▶ _Available data_:
◆ ◆ ◆ ◆ ◆

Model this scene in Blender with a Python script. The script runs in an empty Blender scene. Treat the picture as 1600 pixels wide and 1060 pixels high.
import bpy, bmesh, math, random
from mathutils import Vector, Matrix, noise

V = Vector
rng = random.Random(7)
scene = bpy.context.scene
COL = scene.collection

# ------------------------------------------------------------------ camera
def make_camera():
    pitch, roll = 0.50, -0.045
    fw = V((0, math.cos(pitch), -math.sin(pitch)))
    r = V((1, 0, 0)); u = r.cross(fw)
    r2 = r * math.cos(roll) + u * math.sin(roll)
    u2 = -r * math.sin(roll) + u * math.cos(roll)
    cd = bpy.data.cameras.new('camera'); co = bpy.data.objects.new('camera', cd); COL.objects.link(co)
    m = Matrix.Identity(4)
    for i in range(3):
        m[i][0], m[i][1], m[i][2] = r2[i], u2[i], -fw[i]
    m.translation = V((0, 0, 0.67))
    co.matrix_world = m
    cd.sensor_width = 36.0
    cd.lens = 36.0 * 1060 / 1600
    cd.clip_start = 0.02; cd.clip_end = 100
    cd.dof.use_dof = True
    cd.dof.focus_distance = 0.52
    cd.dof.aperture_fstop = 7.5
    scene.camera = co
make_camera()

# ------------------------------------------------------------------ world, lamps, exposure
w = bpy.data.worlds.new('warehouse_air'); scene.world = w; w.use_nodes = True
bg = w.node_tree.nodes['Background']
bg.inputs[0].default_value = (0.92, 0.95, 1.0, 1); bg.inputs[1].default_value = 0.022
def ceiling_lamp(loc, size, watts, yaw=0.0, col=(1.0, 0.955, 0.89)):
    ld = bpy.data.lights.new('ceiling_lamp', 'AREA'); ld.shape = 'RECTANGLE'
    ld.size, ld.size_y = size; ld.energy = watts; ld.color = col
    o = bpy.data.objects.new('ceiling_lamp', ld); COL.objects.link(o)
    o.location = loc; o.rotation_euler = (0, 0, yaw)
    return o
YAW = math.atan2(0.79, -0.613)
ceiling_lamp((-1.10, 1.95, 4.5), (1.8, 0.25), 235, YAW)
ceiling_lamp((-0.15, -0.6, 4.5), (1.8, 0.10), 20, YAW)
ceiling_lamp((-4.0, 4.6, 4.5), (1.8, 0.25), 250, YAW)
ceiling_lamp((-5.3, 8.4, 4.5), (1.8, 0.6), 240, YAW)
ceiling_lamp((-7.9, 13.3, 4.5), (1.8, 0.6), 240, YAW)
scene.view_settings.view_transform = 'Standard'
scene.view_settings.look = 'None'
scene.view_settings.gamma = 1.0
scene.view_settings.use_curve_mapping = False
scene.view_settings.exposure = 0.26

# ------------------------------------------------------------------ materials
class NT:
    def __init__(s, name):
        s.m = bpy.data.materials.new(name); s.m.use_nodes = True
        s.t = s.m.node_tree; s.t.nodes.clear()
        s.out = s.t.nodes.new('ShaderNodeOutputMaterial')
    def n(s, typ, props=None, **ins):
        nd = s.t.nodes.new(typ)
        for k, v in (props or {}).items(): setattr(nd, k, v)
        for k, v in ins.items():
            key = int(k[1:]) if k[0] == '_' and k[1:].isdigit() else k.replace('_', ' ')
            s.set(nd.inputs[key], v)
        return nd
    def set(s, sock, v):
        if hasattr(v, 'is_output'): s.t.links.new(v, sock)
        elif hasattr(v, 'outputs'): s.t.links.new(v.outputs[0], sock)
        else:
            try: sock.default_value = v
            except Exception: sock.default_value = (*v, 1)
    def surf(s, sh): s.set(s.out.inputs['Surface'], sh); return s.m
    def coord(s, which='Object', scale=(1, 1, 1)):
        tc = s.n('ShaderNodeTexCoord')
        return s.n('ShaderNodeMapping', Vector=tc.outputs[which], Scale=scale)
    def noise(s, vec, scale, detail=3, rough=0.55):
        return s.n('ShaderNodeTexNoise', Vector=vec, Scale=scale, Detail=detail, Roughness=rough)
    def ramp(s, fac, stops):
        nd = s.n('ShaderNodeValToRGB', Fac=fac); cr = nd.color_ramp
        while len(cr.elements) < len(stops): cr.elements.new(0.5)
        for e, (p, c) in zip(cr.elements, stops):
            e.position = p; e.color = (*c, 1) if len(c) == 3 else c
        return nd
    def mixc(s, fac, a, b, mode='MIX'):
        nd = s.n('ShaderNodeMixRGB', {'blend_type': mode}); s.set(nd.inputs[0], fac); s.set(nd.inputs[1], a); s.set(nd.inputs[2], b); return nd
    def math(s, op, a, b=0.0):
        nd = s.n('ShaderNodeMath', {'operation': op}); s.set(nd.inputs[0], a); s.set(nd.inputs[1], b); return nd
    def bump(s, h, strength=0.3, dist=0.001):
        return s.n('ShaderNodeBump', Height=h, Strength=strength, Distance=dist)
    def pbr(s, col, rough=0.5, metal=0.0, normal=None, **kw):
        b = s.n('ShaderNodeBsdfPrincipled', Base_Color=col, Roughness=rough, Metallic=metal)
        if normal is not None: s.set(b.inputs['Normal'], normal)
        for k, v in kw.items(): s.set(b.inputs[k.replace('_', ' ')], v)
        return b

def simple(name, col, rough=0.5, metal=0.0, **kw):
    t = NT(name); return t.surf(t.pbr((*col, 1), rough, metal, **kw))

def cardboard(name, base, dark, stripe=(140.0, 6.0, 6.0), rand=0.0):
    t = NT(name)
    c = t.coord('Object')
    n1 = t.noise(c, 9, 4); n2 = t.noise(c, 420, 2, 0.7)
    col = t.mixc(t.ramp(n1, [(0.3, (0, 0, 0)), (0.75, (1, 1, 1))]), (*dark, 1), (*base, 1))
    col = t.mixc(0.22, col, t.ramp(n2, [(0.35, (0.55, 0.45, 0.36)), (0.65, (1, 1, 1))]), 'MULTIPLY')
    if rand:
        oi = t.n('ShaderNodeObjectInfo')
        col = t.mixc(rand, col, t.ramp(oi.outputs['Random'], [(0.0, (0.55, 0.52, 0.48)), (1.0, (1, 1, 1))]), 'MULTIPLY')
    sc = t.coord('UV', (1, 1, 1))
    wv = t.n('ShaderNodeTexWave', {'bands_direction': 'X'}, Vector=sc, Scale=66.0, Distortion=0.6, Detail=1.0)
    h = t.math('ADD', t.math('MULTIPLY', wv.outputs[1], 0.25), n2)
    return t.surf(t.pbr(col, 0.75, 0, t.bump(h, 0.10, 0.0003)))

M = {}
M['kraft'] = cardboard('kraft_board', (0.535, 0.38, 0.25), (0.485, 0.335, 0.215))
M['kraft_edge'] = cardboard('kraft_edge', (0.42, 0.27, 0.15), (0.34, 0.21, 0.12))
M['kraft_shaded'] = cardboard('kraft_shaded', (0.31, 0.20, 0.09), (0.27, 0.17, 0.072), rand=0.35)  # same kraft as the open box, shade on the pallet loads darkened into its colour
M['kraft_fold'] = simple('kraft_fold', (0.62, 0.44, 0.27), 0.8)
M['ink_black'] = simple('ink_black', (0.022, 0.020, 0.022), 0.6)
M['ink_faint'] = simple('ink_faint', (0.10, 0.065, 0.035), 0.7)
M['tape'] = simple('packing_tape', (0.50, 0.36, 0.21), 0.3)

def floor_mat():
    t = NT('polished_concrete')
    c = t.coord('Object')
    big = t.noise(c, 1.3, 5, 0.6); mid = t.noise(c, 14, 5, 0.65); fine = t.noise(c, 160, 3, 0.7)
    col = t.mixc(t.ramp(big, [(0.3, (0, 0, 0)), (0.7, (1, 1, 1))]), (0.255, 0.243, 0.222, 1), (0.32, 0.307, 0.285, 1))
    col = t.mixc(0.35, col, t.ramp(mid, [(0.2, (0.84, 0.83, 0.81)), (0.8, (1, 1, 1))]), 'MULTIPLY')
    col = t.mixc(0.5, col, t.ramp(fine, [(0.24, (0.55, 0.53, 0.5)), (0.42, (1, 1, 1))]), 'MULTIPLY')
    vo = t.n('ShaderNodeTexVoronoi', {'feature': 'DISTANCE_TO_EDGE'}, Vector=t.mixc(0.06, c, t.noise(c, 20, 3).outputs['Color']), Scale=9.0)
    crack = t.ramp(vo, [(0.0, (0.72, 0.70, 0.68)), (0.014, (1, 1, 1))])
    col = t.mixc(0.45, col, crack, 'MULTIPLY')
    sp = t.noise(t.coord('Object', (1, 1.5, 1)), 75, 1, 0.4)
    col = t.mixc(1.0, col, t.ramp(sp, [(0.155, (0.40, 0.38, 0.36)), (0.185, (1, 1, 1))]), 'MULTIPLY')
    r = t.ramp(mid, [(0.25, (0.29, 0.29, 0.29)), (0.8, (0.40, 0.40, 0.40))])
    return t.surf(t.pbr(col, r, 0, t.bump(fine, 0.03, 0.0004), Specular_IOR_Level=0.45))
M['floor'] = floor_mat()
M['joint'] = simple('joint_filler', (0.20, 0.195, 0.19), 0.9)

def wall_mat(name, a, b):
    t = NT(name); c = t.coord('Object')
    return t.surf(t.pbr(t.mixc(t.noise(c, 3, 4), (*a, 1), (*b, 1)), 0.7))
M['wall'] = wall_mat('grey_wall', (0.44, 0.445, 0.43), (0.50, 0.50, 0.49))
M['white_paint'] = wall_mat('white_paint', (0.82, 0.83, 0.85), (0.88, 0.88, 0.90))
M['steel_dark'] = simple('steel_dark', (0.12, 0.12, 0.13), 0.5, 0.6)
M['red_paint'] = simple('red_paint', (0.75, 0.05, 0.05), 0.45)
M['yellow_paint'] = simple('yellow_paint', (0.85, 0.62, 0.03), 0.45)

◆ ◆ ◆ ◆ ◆

▶ _Your instructions_:
The required output is an exact reproduction of the lines starting at the one that contains "(0.485, 0.335, 0.215))" and ending at the one that contains "M['joint'] = simple('joint_filler', (0.20, 0.195, 0.19), 0.9)". Both boundary lines belong to it.

▶ _Correct output_:
M['kraft'] = cardboard('kraft_board', (0.535, 0.38, 0.25), (0.485, 0.335, 0.215))
M['kraft_edge'] = cardboard('kraft_edge', (0.42, 0.27, 0.15), (0.34, 0.21, 0.12))
M['kraft_shaded'] = cardboard('kraft_shaded', (0.31, 0.20, 0.09), (0.27, 0.17, 0.072), rand=0.35)  # same kraft as the open box, shade on the pallet loads darkened into its colour
M['kraft_fold'] = simple('kraft_fold', (0.62, 0.44, 0.27), 0.8)
M['ink_black'] = simple('ink_black', (0.022, 0.020, 0.022), 0.6)
M['ink_faint'] = simple('ink_faint', (0.10, 0.065, 0.035), 0.7)
M['tape'] = simple('packing_tape', (0.50, 0.36, 0.21), 0.3)

def floor_mat():
    t = NT('polished_concrete')
    c = t.coord('Object')
    big = t.noise(c, 1.3, 5, 0.6); mid = t.noise(c, 14, 5, 0.65); fine = t.noise(c, 160, 3, 0.7)
    col = t.mixc(t.ramp(big, [(0.3, (0, 0, 0)), (0.7, (1, 1, 1))]), (0.255, 0.243, 0.222, 1), (0.32, 0.307, 0.285, 1))
    col = t.mixc(0.35, col, t.ramp(mid, [(0.2, (0.84, 0.83, 0.81)), (0.8, (1, 1, 1))]), 'MULTIPLY')
    col = t.mixc(0.5, col, t.ramp(fine, [(0.24, (0.55, 0.53, 0.5)), (0.42, (1, 1, 1))]), 'MULTIPLY')
    vo = t.n('ShaderNodeTexVoronoi', {'feature': 'DISTANCE_TO_EDGE'}, Vector=t.mixc(0.06, c, t.noise(c, 20, 3).outputs['Color']), Scale=9.0)
    crack = t.ramp(vo, [(0.0, (0.72, 0.70, 0.68)), (0.014, (1, 1, 1))])
    col = t.mixc(0.45, col, crack, 'MULTIPLY')
    sp = t.noise(t.coord('Object', (1, 1.5, 1)), 75, 1, 0.4)
    col = t.mixc(1.0, col, t.ramp(sp, [(0.155, (0.40, 0.38, 0.36)), (0.185, (1, 1, 1))]), 'MULTIPLY')
    r = t.ramp(mid, [(0.25, (0.29, 0.29, 0.29)), (0.8, (0.40, 0.40, 0.40))])
    return t.surf(t.pbr(col, r, 0, t.bump(fine, 0.03, 0.0004), Specular_IOR_Level=0.45))
M['floor'] = floor_mat()
M['joint'] = simple('joint_filler', (0.20, 0.195, 0.19), 0.9)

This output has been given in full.